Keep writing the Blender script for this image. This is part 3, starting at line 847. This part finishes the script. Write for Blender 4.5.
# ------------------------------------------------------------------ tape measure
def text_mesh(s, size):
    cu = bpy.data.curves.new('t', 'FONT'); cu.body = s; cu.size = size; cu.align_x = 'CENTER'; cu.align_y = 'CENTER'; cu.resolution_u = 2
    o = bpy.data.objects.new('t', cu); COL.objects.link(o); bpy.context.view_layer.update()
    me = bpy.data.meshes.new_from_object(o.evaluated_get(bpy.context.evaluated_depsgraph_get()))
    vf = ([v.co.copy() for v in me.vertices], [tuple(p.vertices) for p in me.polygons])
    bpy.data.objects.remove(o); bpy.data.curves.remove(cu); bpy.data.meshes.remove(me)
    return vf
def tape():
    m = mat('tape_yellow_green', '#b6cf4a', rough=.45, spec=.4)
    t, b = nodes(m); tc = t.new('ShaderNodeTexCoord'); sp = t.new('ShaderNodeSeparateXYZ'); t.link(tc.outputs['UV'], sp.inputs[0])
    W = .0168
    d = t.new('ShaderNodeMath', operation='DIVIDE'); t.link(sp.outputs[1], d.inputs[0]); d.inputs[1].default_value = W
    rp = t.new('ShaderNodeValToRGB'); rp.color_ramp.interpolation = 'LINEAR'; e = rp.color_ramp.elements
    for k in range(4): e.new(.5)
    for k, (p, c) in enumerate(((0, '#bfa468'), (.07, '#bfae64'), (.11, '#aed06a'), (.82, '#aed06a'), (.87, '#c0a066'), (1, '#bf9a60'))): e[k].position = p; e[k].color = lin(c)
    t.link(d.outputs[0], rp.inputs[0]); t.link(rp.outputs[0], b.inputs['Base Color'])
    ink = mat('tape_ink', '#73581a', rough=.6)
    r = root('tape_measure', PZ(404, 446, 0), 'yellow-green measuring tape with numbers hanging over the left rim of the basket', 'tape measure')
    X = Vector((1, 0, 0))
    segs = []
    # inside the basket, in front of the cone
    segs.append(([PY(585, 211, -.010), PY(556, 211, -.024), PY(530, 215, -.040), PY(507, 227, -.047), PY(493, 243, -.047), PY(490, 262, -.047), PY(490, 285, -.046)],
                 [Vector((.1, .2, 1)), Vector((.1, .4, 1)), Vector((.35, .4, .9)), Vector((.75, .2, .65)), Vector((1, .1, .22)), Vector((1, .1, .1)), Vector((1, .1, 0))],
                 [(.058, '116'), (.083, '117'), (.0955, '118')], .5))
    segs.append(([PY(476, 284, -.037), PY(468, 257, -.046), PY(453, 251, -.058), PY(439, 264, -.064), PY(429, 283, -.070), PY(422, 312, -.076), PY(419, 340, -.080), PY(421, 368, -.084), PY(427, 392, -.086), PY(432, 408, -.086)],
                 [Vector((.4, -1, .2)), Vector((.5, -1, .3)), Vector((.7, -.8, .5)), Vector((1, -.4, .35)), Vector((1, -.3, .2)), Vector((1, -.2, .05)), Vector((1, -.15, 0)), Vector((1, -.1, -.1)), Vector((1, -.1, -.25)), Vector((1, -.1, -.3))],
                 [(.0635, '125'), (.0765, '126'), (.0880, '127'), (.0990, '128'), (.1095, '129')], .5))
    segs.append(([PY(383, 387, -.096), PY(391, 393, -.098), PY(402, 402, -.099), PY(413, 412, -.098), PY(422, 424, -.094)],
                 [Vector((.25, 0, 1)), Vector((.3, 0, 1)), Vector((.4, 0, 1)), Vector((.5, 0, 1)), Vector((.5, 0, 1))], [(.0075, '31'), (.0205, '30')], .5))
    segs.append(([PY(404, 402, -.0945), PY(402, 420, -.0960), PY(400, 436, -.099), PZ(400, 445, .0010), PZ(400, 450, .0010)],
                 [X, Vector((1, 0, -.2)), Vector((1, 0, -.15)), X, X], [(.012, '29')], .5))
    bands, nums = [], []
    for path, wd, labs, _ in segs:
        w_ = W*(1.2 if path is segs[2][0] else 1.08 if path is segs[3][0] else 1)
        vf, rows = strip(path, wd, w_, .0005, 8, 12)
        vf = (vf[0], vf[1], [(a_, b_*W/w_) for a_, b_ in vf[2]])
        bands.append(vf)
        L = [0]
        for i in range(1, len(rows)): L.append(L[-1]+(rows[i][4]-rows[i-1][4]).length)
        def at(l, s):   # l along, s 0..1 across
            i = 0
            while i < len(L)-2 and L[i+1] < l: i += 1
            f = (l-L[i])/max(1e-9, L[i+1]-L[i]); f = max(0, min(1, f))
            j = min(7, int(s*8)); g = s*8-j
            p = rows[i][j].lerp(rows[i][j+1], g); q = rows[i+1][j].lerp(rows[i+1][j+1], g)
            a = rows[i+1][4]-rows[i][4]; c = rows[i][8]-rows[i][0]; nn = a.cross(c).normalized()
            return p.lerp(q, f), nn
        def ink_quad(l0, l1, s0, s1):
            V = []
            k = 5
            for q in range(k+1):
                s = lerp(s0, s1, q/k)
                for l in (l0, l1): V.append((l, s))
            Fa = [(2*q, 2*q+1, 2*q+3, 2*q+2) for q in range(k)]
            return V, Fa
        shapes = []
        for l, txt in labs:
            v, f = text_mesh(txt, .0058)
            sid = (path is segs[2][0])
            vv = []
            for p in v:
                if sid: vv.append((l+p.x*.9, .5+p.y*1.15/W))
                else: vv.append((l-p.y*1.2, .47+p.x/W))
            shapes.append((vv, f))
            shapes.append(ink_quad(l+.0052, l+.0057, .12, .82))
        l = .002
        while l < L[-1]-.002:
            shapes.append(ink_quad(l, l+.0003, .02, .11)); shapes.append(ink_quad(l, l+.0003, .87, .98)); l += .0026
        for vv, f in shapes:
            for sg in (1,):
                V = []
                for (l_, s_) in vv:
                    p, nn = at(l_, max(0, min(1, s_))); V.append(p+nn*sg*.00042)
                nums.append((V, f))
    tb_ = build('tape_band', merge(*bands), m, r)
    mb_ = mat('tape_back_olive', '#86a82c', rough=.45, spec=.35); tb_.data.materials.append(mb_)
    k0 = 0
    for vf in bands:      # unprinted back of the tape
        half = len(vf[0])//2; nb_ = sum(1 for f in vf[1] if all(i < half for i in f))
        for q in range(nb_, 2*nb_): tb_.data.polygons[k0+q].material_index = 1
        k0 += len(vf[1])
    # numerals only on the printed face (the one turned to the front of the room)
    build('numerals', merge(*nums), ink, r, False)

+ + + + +

▶ _TASK GOAL_
Reproduce the material above, every line of it, exactly.

▶ _EXERCISE OUTPUT_
Keep writing the Blender script for this image. This is part 3, starting at line 847. This part finishes the script. Write for Blender 4.5.
# ------------------------------------------------------------------ tape measure
def text_mesh(s, size):
    cu = bpy.data.curves.new('t', 'FONT'); cu.body = s; cu.size = size; cu.align_x = 'CENTER'; cu.align_y = 'CENTER'; cu.resolution_u = 2
    o = bpy.data.objects.new('t', cu); COL.objects.link(o); bpy.context.view_layer.update()
    me = bpy.data.meshes.new_from_object(o.evaluated_get(bpy.context.evaluated_depsgraph_get()))
    vf = ([v.co.copy() for v in me.vertices], [tuple(p.vertices) for p in me.polygons])
    bpy.data.objects.remove(o); bpy.data.curves.remove(cu); bpy.data.meshes.remove(me)
    return vf
def tape():
    m = mat('tape_yellow_green', '#b6cf4a', rough=.45, spec=.4)
    t, b = nodes(m); tc = t.new('ShaderNodeTexCoord'); sp = t.new('ShaderNodeSeparateXYZ'); t.link(tc.outputs['UV'], sp.inputs[0])
    W = .0168
    d = t.new('ShaderNodeMath', operation='DIVIDE'); t.link(sp.outputs[1], d.inputs[0]); d.inputs[1].default_value = W
    rp = t.new('ShaderNodeValToRGB'); rp.color_ramp.interpolation = 'LINEAR'; e = rp.color_ramp.elements
    for k in range(4): e.new(.5)
    for k, (p, c) in enumerate(((0, '#bfa468'), (.07, '#bfae64'), (.11, '#aed06a'), (.82, '#aed06a'), (.87, '#c0a066'), (1, '#bf9a60'))): e[k].position = p; e[k].color = lin(c)
    t.link(d.outputs[0], rp.inputs[0]); t.link(rp.outputs[0], b.inputs['Base Color'])
    ink = mat('tape_ink', '#73581a', rough=.6)
    r = root('tape_measure', PZ(404, 446, 0), 'yellow-green measuring tape with numbers hanging over the left rim of the basket', 'tape measure')
    X = Vector((1, 0, 0))
    segs = []
    # inside the basket, in front of the cone
    segs.append(([PY(585, 211, -.010), PY(556, 211, -.024), PY(530, 215, -.040), PY(507, 227, -.047), PY(493, 243, -.047), PY(490, 262, -.047), PY(490, 285, -.046)],
                 [Vector((.1, .2, 1)), Vector((.1, .4, 1)), Vector((.35, .4, .9)), Vector((.75, .2, .65)), Vector((1, .1, .22)), Vector((1, .1, .1)), Vector((1, .1, 0))],
                 [(.058, '116'), (.083, '117'), (.0955, '118')], .5))
    segs.append(([PY(476, 284, -.037), PY(468, 257, -.046), PY(453, 251, -.058), PY(439, 264, -.064), PY(429, 283, -.070), PY(422, 312, -.076), PY(419, 340, -.080), PY(421, 368, -.084), PY(427, 392, -.086), PY(432, 408, -.086)],
                 [Vector((.4, -1, .2)), Vector((.5, -1, .3)), Vector((.7, -.8, .5)), Vector((1, -.4, .35)), Vector((1, -.3, .2)), Vector((1, -.2, .05)), Vector((1, -.15, 0)), Vector((1, -.1, -.1)), Vector((1, -.1, -.25)), Vector((1, -.1, -.3))],
                 [(.0635, '125'), (.0765, '126'), (.0880, '127'), (.0990, '128'), (.1095, '129')], .5))
    segs.append(([PY(383, 387, -.096), PY(391, 393, -.098), PY(402, 402, -.099), PY(413, 412, -.098), PY(422, 424, -.094)],
                 [Vector((.25, 0, 1)), Vector((.3, 0, 1)), Vector((.4, 0, 1)), Vector((.5, 0, 1)), Vector((.5, 0, 1))], [(.0075, '31'), (.0205, '30')], .5))
    segs.append(([PY(404, 402, -.0945), PY(402, 420, -.0960), PY(400, 436, -.099), PZ(400, 445, .0010), PZ(400, 450, .0010)],
                 [X, Vector((1, 0, -.2)), Vector((1, 0, -.15)), X, X], [(.012, '29')], .5))
    bands, nums = [], []
    for path, wd, labs, _ in segs:
        w_ = W*(1.2 if path is segs[2][0] else 1.08 if path is segs[3][0] else 1)
        vf, rows = strip(path, wd, w_, .0005, 8, 12)
        vf = (vf[0], vf[1], [(a_, b_*W/w_) for a_, b_ in vf[2]])
        bands.append(vf)
        L = [0]
        for i in range(1, len(rows)): L.append(L[-1]+(rows[i][4]-rows[i-1][4]).length)
        def at(l, s):   # l along, s 0..1 across
            i = 0
            while i < len(L)-2 and L[i+1] < l: i += 1
            f = (l-L[i])/max(1e-9, L[i+1]-L[i]); f = max(0, min(1, f))
            j = min(7, int(s*8)); g = s*8-j
            p = rows[i][j].lerp(rows[i][j+1], g); q = rows[i+1][j].lerp(rows[i+1][j+1], g)
            a = rows[i+1][4]-rows[i][4]; c = rows[i][8]-rows[i][0]; nn = a.cross(c).normalized()
            return p.lerp(q, f), nn
        def ink_quad(l0, l1, s0, s1):
            V = []
            k = 5
            for q in range(k+1):
                s = lerp(s0, s1, q/k)
                for l in (l0, l1): V.append((l, s))
            Fa = [(2*q, 2*q+1, 2*q+3, 2*q+2) for q in range(k)]
            return V, Fa
        shapes = []
        for l, txt in labs:
            v, f = text_mesh(txt, .0058)
            sid = (path is segs[2][0])
            vv = []
            for p in v:
                if sid: vv.append((l+p.x*.9, .5+p.y*1.15/W))
                else: vv.append((l-p.y*1.2, .47+p.x/W))
            shapes.append((vv, f))
            shapes.append(ink_quad(l+.0052, l+.0057, .12, .82))
        l = .002
        while l < L[-1]-.002:
            shapes.append(ink_quad(l, l+.0003, .02, .11)); shapes.append(ink_quad(l, l+.0003, .87, .98)); l += .0026
        for vv, f in shapes:
            for sg in (1,):
                V = []
                for (l_, s_) in vv:
                    p, nn = at(l_, max(0, min(1, s_))); V.append(p+nn*sg*.00042)
                nums.append((V, f))
    tb_ = build('tape_band', merge(*bands), m, r)
    mb_ = mat('tape_back_olive', '#86a82c', rough=.45, spec=.35); tb_.data.materials.append(mb_)
    k0 = 0
    for vf in bands:      # unprinted back of the tape
        half = len(vf[0])//2; nb_ = sum(1 for f in vf[1] if all(i < half for i in f))
        for q in range(nb_, 2*nb_): tb_.data.polygons[k0+q].material_index = 1
        k0 += len(vf[1])
    # numerals only on the printed face (the one turned to the front of the room)
    build('numerals', merge(*nums), ink, r, False)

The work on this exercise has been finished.